Een soldaat staat (солдат стоит) om en uur ’s nachts (в час ночи) na een vrolijke avond (после веселого вечера) wat onvast op zijn benen (несколько неустойчиво на ногах; vast – крепко) met zijn arm om de lantarenpaal (обняв фонарный столб: «со своей рукой на…»; lantaren – фонарь; paal – кол; столб). Er komt een kapitein voorbij (мимо проходит капитан) die hem vraagt (который его спрашивает) wat hij daar midden in de nacht uitvoert (что он там среди ночи делает; midden – середина; cреди, в середине: midden in de zomer – в середине лета; uitvoeren – исполнять, осуществлять; voeren – водить, вести).

„Nnnoou kkapitein (нну, ккапитан), de heeele stad draait om me heen (вееесь город крутится вокруг меня; draaien – вертеться, вращаться; omhéen – вокруг, кругом), en nou wacht ik (и теперь я жду) tot de kazerne voorbij komt (пока казарма мимо проедет) en dan ssstap ik naar binnen (и тогда я вввойду внутрь; stappen – шагать)”.

Een soldaat staat om een uur ’s nachts na een vrolijke avond wat onvast op zijn benen met zijn arm om de lantarenpaal. Er komt een kapitein voorbij die hem vraagt wat hij daar midden in de nacht uitvoert.

„Nnnou kapitein, de hele stad draait om me heen, en nou wacht ik tot de kazerne voorbij komt en dan ssstap ik naar binnen”.

Mijnen

(Мины)

Door het bos (по лесу) lopen twee commando’s (бегут/идут две командос).

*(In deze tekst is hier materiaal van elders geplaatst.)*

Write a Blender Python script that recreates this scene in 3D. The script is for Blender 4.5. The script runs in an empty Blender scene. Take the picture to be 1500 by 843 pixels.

Op een gegeven moment (в какой-то: «в данный/определенный» момент) vinden ze drie mijnen (находят они три мины) en ze besluiten (и они решают) die mee te nemen naar de sergeant (их взять с собой – к сержанту = показать сержанту; mee – вместе, совместно; meenemen – брать с собой).

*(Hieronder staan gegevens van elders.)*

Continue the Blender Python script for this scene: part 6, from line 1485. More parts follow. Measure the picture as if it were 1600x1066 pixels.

Onderweg terug (по дороге назад; onderwég – в пути, по пути; onder – под; среди; weg – путь, дорога) zegt de een tegen de ander (говорит один другому): „Wat doen we nu (что мы делаем сейчас = мы будем делать) als er eentje afgaat (если одна рванет; afgaan – отправляться /о транспорте/; сработать, взорваться)?”

Antwoordt de ander (другой отвечает): „Dan zeggen gewoon (тогда просто скажем; gewoon – обычный, обыкновенный) dat we er maar twee gevonden hebben (что мы только две нашли)”.

Door het bos lopen twee commando’s. Op een gegeven moment vinden ze drie mijnen en ze besluiten die mee te nemen naar de sergeant.

Onderweg terug zegt de een tegen de ander: „Wat doen we nu als er eentje afgaat?”

Antwoordt de ander: „Dan zeggen gewoon dat we er maar twee gevonden hebben”.

De koningin van België belt de koningin van Nederland op (королева Бельгии звонит королеве Нидерландов по телефону; opbellen – позвонить /кому-либо/ по телефону) en zegt (и говорит): „Het moet nu maar eens afgelopen zijn (теперь должно быть покончено; aflopen – сбегать, спускаться; оканчиваться, истекать; maar – но; однако; же; eens – один раз, eens – однажды; /побудительная частица/) met dat gedoe (с той возней; doen – делать) dat wij dom zijn (что мы тупые = нас считают тупыми). Wij willen nu wel eens de slimste zijn (мы хотим теперь, пожалуй, самыми умными/хитрыми быть; slim – хитрый; умный, ловкий)”.

Beatrix zegt (Беатрикс говорит): „Das goed, voor twee maanden dan (хорошо, на два месяца тогда; das = dat is)”.

Dus zo gezegd, zo gedaan (значит, сказано-сделано: «так сказано, так сделано»). De Nederlanders gaan een brug in de woestijn bouwen (голландцы едут строить мост в пустыне). Alle Belgen lachen he, he… (все бельгийцы смеются: ха, ха) die stomme Nederlanders (эти тупые голландцы), gaan ze een brug in de woestijn bouwen (едут строить мост в пустыне).